Чем больше мы занимаемся любимым занятием, тем для нас лучше. Главное — не переходить естественные пределы. В Японии есть люди, которые марафонят целую неделю, а потом умирают от истощения. Ничем не лучше смерти от запоя. Но вызывает большее возмущение. Когда человек бухает и умирает, мы воспринимаем это нормально. Мы к этому привыкли. А когда неделю не спит и не ест, сидит за компьютером, а потом умирает, для нас это — разрыв шаблона. А суть одна и та же. Всё зависит от естественного эмоционального фона.
Если человеку тоскливо, он будет отбирать информацию грустного толка, слушать грустную музыку и укрепляться в своём состоянии. Человек в хорошем настроении, наоборот, будет искать весёлые картинки, сериалы и так далее.
Все советы основаны не на психологии, а на здравом смысле. Например, человеку с очень хрупким эго, которого легко оскорбить, определённо в интернете делать нечего. Ему желательно не участвовать в беседах в комментариях. Ему нужно постоянно обновлять чёрные списки, поставить фильтры, установить приватность. Интернет для него будет источником постоянного крушения надежд. Не вестись на троллинг. Этого многие люди не умеют делать. Если человеку-нарциссу под фото напишут, что он урод, то это всё. Он может выпилиться из интернета навсегда. Если человек агрессивный, и ему что-то написали про маму в комментариях, то это тоже всё! Конец спокойному интернету. Есть тролли, которым доставляет удовольствие над этими хрупкими психотипами издеваться. Делать вбросы и получать изощрённое психологическое удовольствие. Если вы не способны к выдержке и иронии над собой, то интернет — место недружелюбное.

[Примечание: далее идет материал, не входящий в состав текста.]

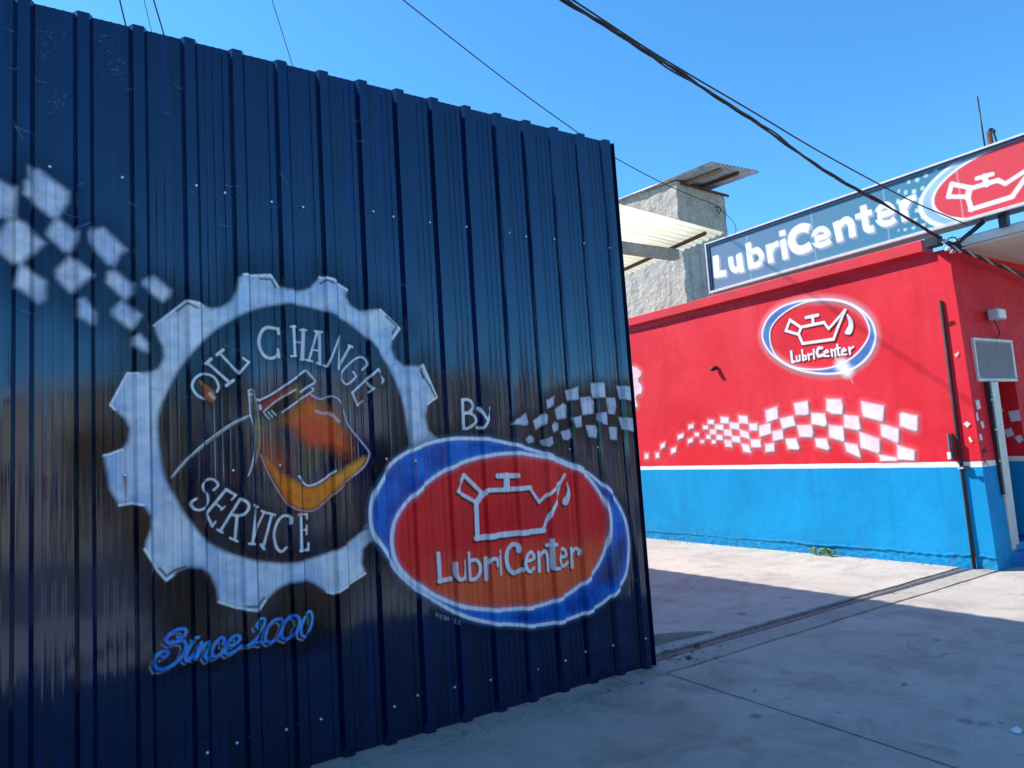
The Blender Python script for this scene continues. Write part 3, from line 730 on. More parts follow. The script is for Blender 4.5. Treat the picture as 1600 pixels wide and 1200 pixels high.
# ---- the oil jug in the middle of the gear
ZJ = Trace(260, 570, 1600 / 340, onf)
jug = cat_rom(ZJ.p([(690, 650), (700, 560), (760, 480), (860, 400), (960, 300), (1060, 220), (1120, 250), (1200, 235), (1260, 275), (1310, 370), (1390, 510), (1480, 640), (1480, 700), (1400, 790), (1280, 890), (1100, 1060), (1010, 1072), (910, 1045), (820, 930), (740, 780)]), 4)
lo, hi = jug.min(0) - 0.1, jug.max(0) + 0.1
tip = onf((262, 760)); lo[0] = min(lo[0], tip[0] - .05)
cv = fcanvas(lo, hi + np.array([0, 0.12]))
J = lambda P, col, a, soft, **k: cv.poly(cat_rom(ZJ.p(P), 4), col, a, soft, **k)
S_ = lambda P, w, col, a=0.95, soft=0.004, **k: cv.stroke(cat_rom(ZJ.p(P), 4, False) if len(P) > 2 else ZJ.p(P), ZJ.w(P, w), col, a, soft, **k)
OR1, OR2, RD = lin(252, 132, 34), lin(255, 172, 60), lin(246, 92, 48)
J([(720, 680), (780, 740), (880, 820), (960, 870), (1040, 900), (1120, 880), (1240, 800), (1420, 690), (1470, 690), (1400, 790), (1280, 880), (1100, 1050), (1010, 1062), (915, 1035), (820, 900)], gcol(OR1, OR2, 9), 0.95, 0.022, tex=0.15)
J([(690, 640), (720, 560), (800, 620), (860, 720), (800, 760), (740, 730)], gcol(RD, OR1, 9), 0.5, 0.09)
J([(870, 400), (960, 300), (1060, 250), (1160, 320), (1230, 400), (1320, 520), (1340, 620), (1260, 640), (1180, 600), (1050, 590), (970, 510), (900, 450)], gcol(RD, OR1, 8), 0.9, 0.06, tex=0.35)
J([(1000, 400), (1120, 390), (1200, 460), (1190, 560), (1080, 580), (1000, 500)], lin(240, 84, 52), 0.8, 0.05)
J([(1040, 690), (1090, 670), (1100, 720), (1050, 730)], lin(150, 130, 40), 0.5, 0.05)
J([(1270, 640), (1350, 640), (1370, 690), (1290, 700)], lin(180, 80, 40), 0.5, 0.06)
S_([(760, 450), (860, 410), (960, 330), (985, 230)], 30, lin(150, 130, 50), 0.5, 0.03)
S_([(700, 470), (730, 450)], 40, lin(168, 150, 60), 0.5, 0.03)
# neck of the jug and its cap
cv.poly(ZJ.p([(680, 270), (1000, 55), (1085, 110), (1040, 200), (760, 400), (700, 380)]), lin(14, 18, 34), 0.55, 0.02)
cv.poly(ZJ.p([(690, 290), (900, 160), (930, 190), (730, 340), (690, 340)]), gcol(lin(176, 62, 46), lin(190, 84, 60), 9), 0.9, 0.016)
cv.poly(ZJ.p([(930, 160), (975, 130), (985, 220), (940, 250)]), lin(170, 140, 52), 0.8, 0.02)
S_([(680, 262), (800, 200), (980, 70), (1020, 45), (1050, 70), (1090, 125), (1040, 160), (985, 200)], 15, CHALK)
S_([(1030, 50), (1080, 115)], 20, lin(176, 164, 120), 0.6, 0.01)
S_([(710, 350), (800, 270), (935, 188)], 9, CHALK)
S_([(850, 350), (940, 280), (1070, 195), (1065, 170)], 11, CHALK)
S_([(685, 300), (690, 325)], 18, CHALK); S_([(665, 255), (680, 265)], 14, CHALK)
for a in (0, 26, 52): S_([(720 + a, 360 - a * 0.4), (752 + a, 398 - a * 0.5)], 9, CHALK)
# dipstick and rag
S_([(600, 380), (480, 440), (330, 550), (200, 650), (100, 750), (40, 825)], [0.030, 0.028, 0.026, 0.022, 0.016, 0.004] and 26, gcol(lin(120, 126, 110), lin(196, 202, 206), 14), 0.9, 0.006)
S_([(600, 375), (480, 430), (330, 535), (200, 640), (40, 822)], 9, lin(232, 236, 240))
S_([(600, 390), (480, 455), (330, 570), (190, 670)], 6, lin(30, 34, 40), 0.8)
cv.poly(cat_rom(ZJ.p([(592, 195), (640, 190), (660, 290), (684, 450), (680, 600), (650, 720), (590, 820), (630, 680), (642, 540), (628, 400), (600, 280)]), 4), gcol(lin(96, 98, 84), lin(168, 160, 110), 12), 0.85, 0.008)
S_([(590, 195), (598, 280), (605, 370), (640, 500), (640, 620), (610, 760), (590, 815)], 9, CHALK)
S_([(640, 190), (662, 290), (683, 450), (682, 600), (650, 730)], 6, lin(210, 212, 200), 0.8)
S_([(592, 195), (615, 185), (642, 192)], 8, CHALK); S_([(605, 225), (630, 225)], 22, lin(216, 222, 230), 0.9); S_([(612, 235), (628, 240)], 12, lin(12, 14, 22))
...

Дать «Десять правил, как вести себя в интернете» — это как «Десять правил, как покорить любого мужчину». Это не работает.
Если человек любит демонстрировать свою жизнь напоказ, выставлять фото в нижнем белье и так далее, то он даёт в руки нечистоплотным троллям возможность иронизировать. Если это психологически важная информация — особенно. Должна быть гигиена. Можно дать только один совет: будьте обучаемы и умейте извлекать уроки. Если вас оскорбили в беседе, то, очевидно, отвечать капслоком — это плохая идея. И вам дадут это понять.